During cross-examination, Torquato confirmed with Hayes that she turned down the alleged bribe from Dennis and he also questioned Dennis about the validity of her statements.

Lauver’s final witness was his mother, Lynette Peeler, who testified that Dennis and Hayes had visited her around the time of the incident and that Hayes had expressed jealousy and “a lot of contempt” toward Lauver’s daughter during that visit. Peeler also testified that Hayes told her that she wanted $1,000 for her fines in another county in exchange for withdrawing her statement to police. Torquato cross-examined Peeler, confirming that, as Lauver’s mother, she did not want to see him in trouble and asked her why she didn’t report the alleged bribe to police. Peeler said she told Lauver’s court-appointed attorney of the alleged bribe, who did not advise her to call police but did say she could testify to it in court.

Torquato re-called Hayes as a rebuttal witness and confirmed that the fines in question were for a traffic ticket, that both Peeler and Dennis had offered her the money to pay the fines in exchange for her withdrawing her statement and that Dennis had harassed her via electronic communication to take back what she had told police.

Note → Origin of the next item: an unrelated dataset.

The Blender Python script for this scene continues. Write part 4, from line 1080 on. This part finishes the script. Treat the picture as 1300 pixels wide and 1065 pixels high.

During closing statements, Lauver indicated a lot of the testimony given “didn’t make sense,” questioning Bashem’s recollection based on when he provided his statement and focusing mostly on Hayes’ various testimonies. Lauver also advised the jury that Dennis was risking a lot to change her statement in open court. Lauver said the prosecution seemed indifferent to the actual facts and the inconsistencies in the various testimonies are more than enough for reasonable doubt.

Torquato simply asked the jury to consider who they want to believe, affirming that Hayes’ testimony was credible, that Bashem had no reason to provide false testimony and they needed to evaluate what they heard and consider what each witness had to gain by testifying.

After one hour of deliberations, the jury delivered their guilty and not-guilty verdicts. President Judge David Barron ordered a pre-sentence investigation for Lauver and scheduled him for sentencing on July 18. Barron did not revoke Lauver’s bail, but advised him to stay out of trouble until sentencing.